Google, who is frequently criticised for killing projects, guarantees cloud services for at least one year from the announcement of deprecation, and typically gives much longer.
Scaleway gave zero notice of the removal of the ability to start ARM64 instances. That means if you had a CI pipeline or automated system which started those instances, it just broke on you. Hope your clients don't mind random downtime!
You're going to have to port all your code to x64 or another cloud provider to restore service. That could take weeks. Weeks of downtime!
Don't touch Scaleway, ever, especially if you want an SLA.
I agree with you and I would like to share what just happened to me with Scaleway.
Scheduled maintenance on their network, notified 1 week in advance. "No action required", they said. My IPv6-only VPS stopped to be reachable from outside and I could not get the web console. I opened a ticket and after some ineffective suggestions (trying to switch the machine on and off or go into recovery mode) as I was sure there was a problem in their new network, I found a workaround by myself: buying a floating IPv4 address, attaching it to the machine and using Cloudflare for IPv6. Today, after 16 days since the high priority ticket has been created, I got a reply with a solution: create a new instance, one month of refund.
Tip: there are many good alternatives to be considered even if you are looking for <= 5 $ VPS that have way less shortcomings and many times the cheapest VPS on Scaleway is above 10 $/month because of prolonged shortages. I would consider it only for hobby projects which require a lot of network traffic (VPS network is not capped).
Thanks for your feedback.The creation of new C2 and ARM Instances is no longer possible for customers who do not use these offers, but we have considered those who still use them. Their quota per offer has not been reduced to zero, but to the number of instances they have plus one, which lets some flexibility to prepare migration before end of life on December 1st, 2020.Regarding SLA, we work hard to satisfy you and we invite you to give a try to our General Purpose Instances: https://www.scaleway.com/en/virtual-instances/general-purpos.... They have been designed for critical production needs. Regards -AA
I guess most companies could easily just run their code on x64 without porting necessary. How many clients would have ARM64-specific code running that absolutely would not run on x64? What Scaleway did is not ideal, but I think you are blowing it out of proportion.

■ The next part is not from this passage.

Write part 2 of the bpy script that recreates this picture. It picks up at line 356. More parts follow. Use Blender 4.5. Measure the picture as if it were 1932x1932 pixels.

How many people with generic non-ARM specific code would bother running it on an ARM instance?
I have arm instances for the sole reason that they are cheaper than x86 instances.
Well, they were pretty cheap so if you could live slower execution python/java worked fine as an example
I run my website on an AWS a1 instance, but I'm not many people :D
But really the answer is "enough people for Amazon to invest heavily in manufacturing custom CPUs"
I agree, especially with the consideration that they gave us an 8 month notice to vacate currently allocated instances.
It's highly unlikely to be a showstopper, but you have to actually install, configure and test the software on those new images.
Scaleway just decided that you're not shipping any code today, you're retooling your configuration.
I don't think it's that bad, but it's not something a platform you trust to run anything valuable on would ever do.
Not everyone has a "one click build" process.
The images run on the machines might be binaries licensed from vendors which are ARM. Have fun calling every vendor and saying "Yeah, I know you completed your contract with us 4 years ago, but would you mind recompiling the whole project as x64?".
I've been put off from being a Scaleway customer after having been in contact with their customer support and them doing this is not really changing my opinion about them.
They've been marked as "low in stock" for 2 years. It's obvious the writing has been on the wall for a long time.
tbf. they gave people who had used the instances two days notice. Not zero, but not necessarily not-zero in a meaningful way.